Gay, Black, and Muslim: “Naz & Maalik” Challenges Easy Assumptions About Progress

Curtis Cook, Jr. and Kerwin Johnson, Jr. play the title roles in "Naz and Maalik."
Curtis Cook, Jr. and Kerwin Johnson, Jr. play the title roles in "Naz and Maalik."

Naz & Maalik is a groundbreaking film. Featuring two black, gay Muslim teenage boys, the film, written and directed by Jack Dockendorf, is based on interviews with youth living at the intersections of multiple identities.

Sure, there are plenty of movies and TV shows featuring lesbian, gay, and even transgender characters. But the vast majority of these are white. Occasionally there will be a nod towards someone who happens to be gay and a person of color. Or gay and living a religious lifestyle (such as 2001’s Trembling Before G-d, about the Orthodox Jewish community ).

But gay, POC, and Muslim? Forget it.

Which is part of what makes this film so unique. Naz & Maalik explores and makes visible the experiences of a group most Americans have never considered.

Brandon Judell, writing in HuffPost, agrees that the film offers a powerful take. But he finds one of the film’s main subplots “ridiculous” and “poorly scripted.” A government agent suspects the boys of terrorist activities, and becomes interested in their love story in a way that seems out of place—and it’s true, the writing of those scenes leaves much to be desired.

But one aspect of this subplot very much hits home. An NYC cop meets up with the FBI agent after attempting to sell the boys a gun, claiming that they almost bought it from him. The agent says at first that it doesn’t sound like a lead—until she sees the boys, and decides to trail them.

She sees that they are black and decides that they are dangerous.

The writing and acting in the scenes is awkward, but the relationship between (white) law enforcement and black youth like Naz and Maalik is unfortunately all too real.

The same can be said for the rich white man who invites Naz into his expensive loft, obviously hoping to hook up. His interest in Naz seems to be based on a fetish for cultural difference. “New York City, it’s like a Mecca for meeting new people, hmm?”A funny choice of words, given the kufi on Naz’s head.

Reviewers have noted that the film might have made more of an impact if it had stuck to the love story between the two boys and the issue that they face within their homophobic families, and scrapped the FBI subplot. Hollywood Reporter calls it a “shaky attempt at dramatic incident.” Variety claims that the film has potential, which it squanders on an “innocuously blasé hangout narrative.”

Perhaps the director was attempting to show that kids like Naz and Maalik face accusations of terrorism from the federal government because of their religious affiliation, and potential discrimination from police based on their race. An honorable goal, but not one achieved gracefully in the film.

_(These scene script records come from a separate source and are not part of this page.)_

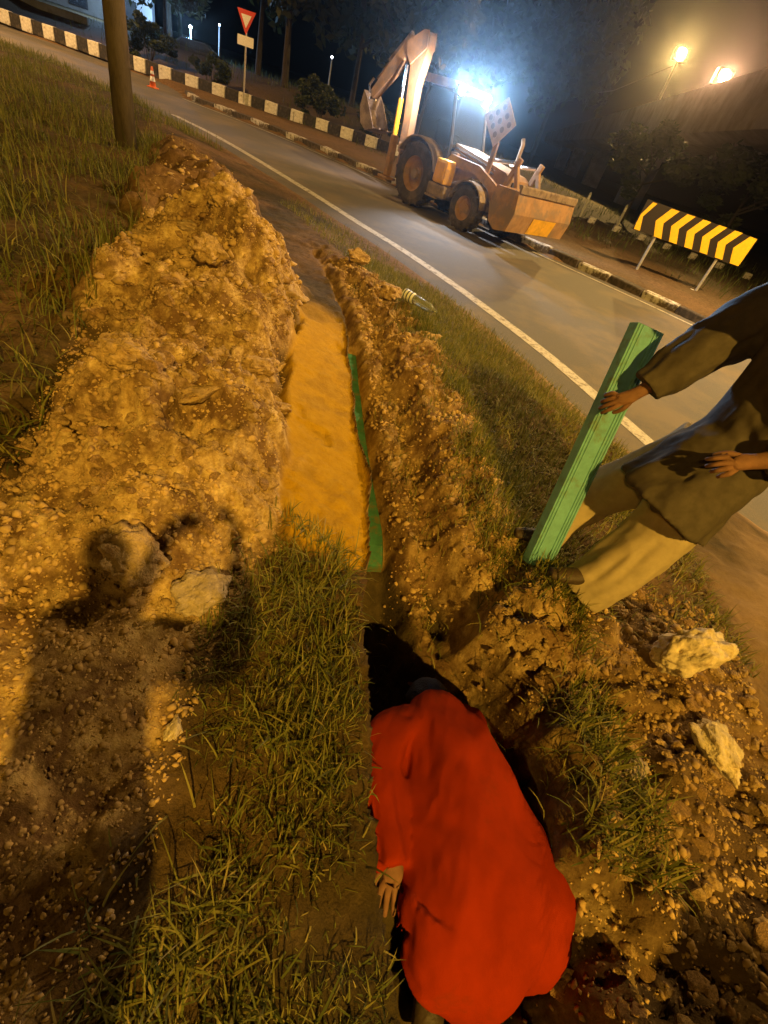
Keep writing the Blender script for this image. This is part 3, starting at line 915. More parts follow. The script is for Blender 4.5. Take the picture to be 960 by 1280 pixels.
# --- the person in the red shirt, on hands and knees in the trench
red = thing('person', 'person in a red shirt bent down into the trench with back turned', 'person', (0, 0, 0))
nd = {
    'pelvis': (Vector((.70, .36, .12)), (.14, .12)), 'belly': (Vector((.63, .52, .13)), .12), 'chest': (Vector((.53, .74, .13)), (.14, .11)),
    'neckb': (Vector((.45, .93, .13)), .07), 'head0': (Vector((.45, 1.0, .05)), .07), 'head1': (Vector((.46, 1.05, -.04)), .09), 'head2': (Vector((.45, 1.07, -.14)), .06),
    'lsh': (Vector((.35, .84, .14)), .06), 'lelbow': (Vector((.27, .62, .225)), .045), 'Lwrist': (Vector((.375, .435, .25)), .03),
    'rsh': (Vector((.62, .96, .13)), .06), 'relbow': (Vector((.66, 1.12, -.06)), .045), 'Rwrist': (Vector((.50, 1.28, -.22)), .03),
    'lhip': (Vector((.60, .33, .06)), .09), 'lknee': (Vector((.58, .52, -.22)), .065), 'lank': (Vector((.68, .24, -.27)), .045), 'ltoe': (Vector((.70, .13, -.29)), .035),
    'rhip': (Vector((.80, .40, .06)), .09), 'rknee': (Vector((.74, .60, -.22)), .065), 'rank': (Vector((.80, .26, -.26)), .045), 'rtoe': (Vector((.82, .14, -.29)), .035)}
ed = [('pelvis', 'belly'), ('belly', 'chest'), ('chest', 'neckb'), ('neckb', 'head0'), ('head0', 'head1'), ('head1', 'head2'), ('chest', 'lsh'), ('lsh', 'lelbow'),
      ('lelbow', 'Lwrist'), ('chest', 'rsh'), ('rsh', 'relbow'), ('relbow', 'Rwrist'), ('pelvis', 'lhip'), ('lhip', 'lknee'), ('lknee', 'lank'), ('lank', 'ltoe'),
      ('pelvis', 'rhip'), ('rhip', 'rknee'), ('rknee', 'rank'), ('rank', 'rtoe')]
add_hand(nd, ed, 'L', (.375, .435, .25), (.12, -.62, -.4), (-.3, 0, 1), (-1, 0, -.2), .22, 1.02)
add_hand(nd, ed, 'R', (.50, 1.28, -.22), (-.4, .7, -.3), (0, .3, 1), (-1, -.3, 0), .5)
skin_body('body', nd, ed, 'pelvis', skin_m, red)
b = MB()
loft(b, [(.425, 1.015, .15, .075, .06, .2), (.45, .965, .165, .13, .085, .4), (.475, .90, .165, .195, .115, .5), (.54, .76, .165, .225, .15, .6), (.61, .60, .17, .255, .165, .7),
         (.69, .44, .17, .29, .175, .8), (.71, .38, .15, .295, .17, 1), (.685, .315, .10, .262, .15, 1.4), (.635, .26, .02, .215, .12, 1.7)],
     (.88, .47, 0), 60, 72, .014, 4, 4)
loft(b, [(.38, .88, .17, .09, .08, .3), (.30, .80, .20, .088, .075, .8), (.265, .68, .22, .078, .068, 1.5), (.31, .56, .24, .066, .058, 1.9), (.375, .41, .255, .05, .045, 1.9)], (1, .2, 0), 26, 32, .010, 3, 8)
loft(b, [(.60, .95, .13, .08, .075, .3), (.645, 1.03, .06, .068, .065, .8), (.66, 1.10, -.04, .06, .058, 1.2)], (1, -.2, 0), 20, 32, .006, 3, 9)
CRS = [((.335, .86, .25), (.34, .64, .22), .014, -.022), ((.355, .80, .25), (.375, .60, .24), .012, -.016), ((.30, .84, .22), (.29, .66, .21), .010, -.012),
       ((.50, .42, .27), (.41, .30, .20), .014, -.014), ((.52, .35, .27), (.43, .22, .18), .014, .010), ((.47, .24, .2), (.62, .40, .31), .02, -.007),
       ((.84, .33, .26), (.78, .22, .13), .012, -.018), ((.76, .36, .31), (.70, .22, .17), .02, -.008), ((.45, .58, .28), (.60, .50, .33), .03, -.006),
       ((.43, .88, .27), (.62, .78, .31), .05, .008)]
cloth('shirt', b, red_cloth, red, .0085, 4, CRS, (.0075, 6, 1.3, .65, 1))
b = MB()
loft(b, [(.72, .36, .08, .17, .13), (.72, .42, -.02, .17, .14), (.64, .48, -.14, .1, .1), (.58, .54, -.22, .085, .085), (.66, .34, -.26, .07, .065), (.69, .25, -.27, .06, .055)], (1, .1, 0), 30, 30, .006, 3, 2)
loft(b, [(.76, .40, .04, .12, .12), (.76, .54, -.14, .1, .1), (.75, .61, -.22, .085, .085), (.80, .36, -.25, .07, .065), (.81, .27, -.26, .06, .055)], (1, .1, 0), 26, 30, .006, 3, 3)
cloth('trousers', b, dark_cloth, red, .012, 3)
for x, y, z in ((.69, .17, -.28), (.815, .18, -.27)):
    b = MB(); loft(b, [(x - .01, y + .10, z + .02, .05, .05), (x, y, z, .055, .05), (x + .01, y - .07, z - .02, .05, .04), (x + .015, y - .11, z - .03, .03, .025)], (1, 0, 0), 14, 20)
    cloth('boot', b, leather, red, .009, 3)
# short black hair over the bowed head
hv = MB()
import bmesh as _bm
bm_ = _bm.new(); _bm.ops.create_icosphere(bm_, subdivisions=4, radius=1)
for v in bm_.verts:
    p = v.co; k = 1 + .05 * (vnoise(np.array([p.x * 9]), np.array([p.y * 9 + p.z * 6]), 4)[0])
    v.co = Vector((.45, 1.06, .055)) + Vector((p.x * .098 * k, p.y * .108 * k, p.z * .098 * k))
me = bpy.data.meshes.new('hair'); bm_.to_mesh(me); bm_.free(); me.materials.append(hair_m)
me.polygons.foreach_set('use_smooth', [True] * len(me.polygons))
link('hair', me, red)

# --- the person in brown holding the duct upright
brn = thing('person', 'person in a loose brown kurta and khaki trousers holding up the green duct', 'person', (0, 0, 0))
gB = .27
hand_at = held.matrix_world @ Vector((.0, -.0, .86))
Wr = Vector((.875, 2.085, 1.245))
nd = {
    'pelvis': (Vector((1.30, 1.98, 1.20)), (.15, .12)), 'belly': (Vector((1.31, 1.97, 1.38)), (.14, .11)), 'chest': (Vector((1.29, 1.93, 1.56)), (.16, .12)),
    'neck': (Vector((1.20, 1.86, 1.74)), .055), 'head0': (Vector((1.13, 1.81, 1.80)), .075), 'head1': (Vector((1.09, 1.79, 1.88)), .095), 'head2': (Vector((1.09, 1.80, 1.96)), .075),
    'rsh': (Vector((1.23, 2.12, 1.75)), .065), 'relbow': (Vector((1.06, 2.13, 1.50)), .047), 'Rwrist': (Wr, .030),
    'lsh': (Vector((1.34, 1.75, 1.66)), .065), 'lelbow': (Vector((1.42, 1.66, 1.42)), .047), 'Lwrist': (Vector((1.19, 1.66, 1.28)), .031),
    'lhip': (Vector((1.30, 1.88, 1.12)), .09), 'lknee': (Vector((1.19, 1.82, .74)), .06), 'lank': (Vector((1.10, 1.75, .36)), .045), 'ltoe': (Vector((.99, 1.70, .30)), .035),
    'rhip': (Vector((1.26, 2.08, 1.12)), .085), 'rknee': (Vector((1.05, 2.13, .74)), .055), 'rank': (Vector((.91, 2.05, .37)), .045), 'rtoe': (Vector((.80, 2.01, .32)), .035)}
ed = [('pelvis', 'belly'), ('belly', 'chest'), ('chest', 'neck'), ('neck', 'head0'), ('head0', 'head1'), ('head1', 'head2'), ('chest', 'lsh'), ('lsh', 'lelbow'),
      ('lelbow', 'Lwrist'), ('chest', 'rsh'), ('rsh', 'relbow'), ('relbow', 'Rwrist'), ('pelvis', 'lhip'), ('lhip', 'lknee'), ('lknee', 'lank'), ('lank', 'ltoe'),
      ('pelvis', 'rhip'), ('rhip', 'rknee'), ('rknee', 'rank'), ('rank', 'rtoe')]
add_hand(nd, ed, 'R', Wr, (-.72, .02, -.6), (-.2, -.8, .5), (.5, -.3, -.6), .5, 1.05)
add_hand(nd, ed, 'L', (1.19, 1.66, 1.28), (-.85, -.38, -.25), (.25, -.6, .75), (-.1, .4, 1), .8, 1.0)
skin_body('body', nd, ed, 'pelvis', skin_m, brn)
b = MB()
loft(b, [(1.20, 1.87, 1.73, .10, .09, .2), (1.26, 1.92, 1.64, .22, .14, .5), (1.31, 1.95, 1.46, .22, .16, .7), (1.32, 1.97, 1.24, .22, .17, 1), (1.25, 1.92, 1.06, .25, .20, 1.3), (1.185, 1.89, .885, .285, .235, 1.7)],
     (.25, 1, 0), 50, 64, .016, 3, 14)
loft(b, [(1.27, 2.10, 1.77, .10, .10, .5), (1.18, 2.15, 1.69, .11, .115, 1), (1.05, 2.14, 1.51, .105, .105, 1.4), (.90, 2.09, 1.28, .062, .066, 1.4)], (0, 1, .3), 30, 36, .010, 3, 18)
loft(b, [(1.34, 1.78, 1.64, .09, .09, .5), (1.43, 1.69, 1.50, .085, .09, 1), (1.38, 1.67, 1.38, .08, .085, 1.4), (1.26, 1.665, 1.315, .068, .075, 1.4)], (0, .5, 1), 30, 36, .010, 3, 19)
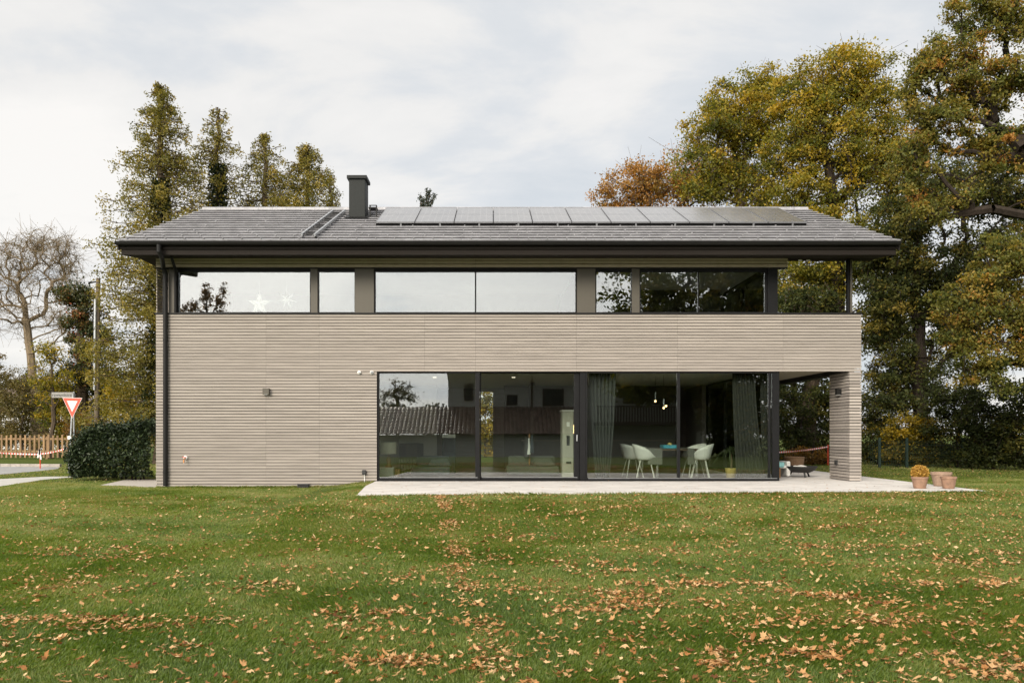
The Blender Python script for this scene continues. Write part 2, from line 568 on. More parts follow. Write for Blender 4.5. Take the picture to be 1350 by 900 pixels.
def tree(label, d, trunk_px, blobs, leaf, bark='bark', name='tree', cat='tree', per=70, clump=.5, lsize=.15, r_trunk=.25,
         r_tip=.012, tmid=.5, tspread=.22, up=.4, seed=1, group=None, twigs=4, aspect=.6, up_pen=1.2, sides=6, base_z=None, droop=0.,
         yellow_bias=None, min_z=.25, depth=.62, dens=.68, limbs=()):
    per = int(per * (1.75 if lsize < .2 else 1)); lsize = lsize * (.72 if lsize < .2 else 1); tspread = tspread * 1.1
    """trunk_px: photo pixels of the trunk from its foot up (the foot's height comes from the ground)"""
    rng = np.random.default_rng(seed)
    pts = [np.array(P(px, py, d)) for px, py in trunk_px]
    foot = pts[0].copy(); foot[2] = float(gz(foot[0], foot[1])) if base_z is None else base_z
    pts[0] = foot
    tr = []
    for i in range(len(pts) - 1):
        k = max(2, int(np.linalg.norm(pts[i + 1] - pts[i]) / .6))
        for q in range(k):
            tr.append(pts[i] + (pts[i + 1] - pts[i]) * q / k + (rng.normal(0, .03, 3) * (1, 1, 0) if i + q else 0))
    tr.append(pts[-1])
    blobs = [(b[0], b[1], b[2], b[3], b[4] * depth, max(3, int(b[5] * dens))) + tuple(b[6:]) for b in blobs]
    tips = blob_points(blobs, d, rng)
    tips = tips[tips[:, 2] > foot[2] + min_z]
    pos, par, cnt = skeleton(tr, tips, rng, up_pen=up_pen, droop=droop, limbs=[[np.array(P(*q, d)) + np.array([0, rng.uniform(-.6, .6), 0]) for q in lm] for lm in limbs])
    o = thing(name, label, cat, tuple(foot), group)
    # leaves
    n = len(tips) * per
    ci = np.repeat(np.arange(len(tips)), per)
    cr = clump * rng.uniform(.55, 1.35, len(tips))
    off = rng.normal(size=(n, 3)) * .41
    off[:, 2] *= .62
    c = tips[ci] + off * cr[ci][:, None]
    ct = rng.normal(0, tspread * .8, len(tips))
    if yellow_bias is not None:
        ct = ct + yellow_bias(tips)
    t = np.clip(tmid + ct[ci] + rng.normal(0, tspread * .55, n), 0, 1)
    keep = c[:, 2] > foot[2] + .05
    c = c[keep]; t = t[keep]
    ex = None
    if twigs:
        a = np.repeat(tips, twigs, 0); b = a + rng.normal(size=a.shape) * .55 * np.repeat(cr, twigs)[:, None]
        ex = (a, b, r_tip * .7)
    limb_mesh(pos, par, cnt, r_tip, r_trunk, len(tr), bark, o, sides=sides, extra=ex)
    if per:
        Q = leaf_quads(c, lsize * rng.uniform(.65, 1.3, len(c)), rng, up=up, aspect=aspect)
        quadmesh('crown', Q, 4, leaf, t, o)
    return o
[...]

But groups affected by multiple sites of oppression don’t often have the luxury of focusing solely on issues of coming out.

As the Hollywood Reporter‘s Sheri Linden notes, the references to government spying definitely convey the atmosphere of “intrusive monitoring.” People like Naz and Maalik have to worry about what their families might think of their sexuality, it’s true, but they also have to constantly watch their backs for mistreatment at the hands of police. Issues of group cohesion are much more critical for tight-knit minority communities—being disowned from your family can mean being rejected by the community that you have grown up in.

And if you are continuously suspected of criminal or terrorist activity from those outside the community, you might have nowhere to go.

Focusing solely on the struggles with homophobia within the boys’ families—as other reviewers have suggested—would be be problematic for another reason: this would run the risk of creating further tension between an imagined progressive (white) majority, and a regressive, homophobic (Muslim and/or black) minority. Only looking at this aspect of the boys’ lives would erase a large portion of their identities, and ignore the massive amount of discrimination that they face from outside of their community.

As Naz notes, change is not the same thing as progress.

Naz: “You think the world’s getting better?”

Maalik: “Yeah.”

Naz: “Mmm. I don’t think so. Change gets too much credit. They confuse it with progress. They don’t even realize the truth”

Lesbians and gays in the US have made great strides toward equality, but that does not mean that progress has been achieved for all—especially if this notion of progress is used as a rallying point against people of color and religious minorities.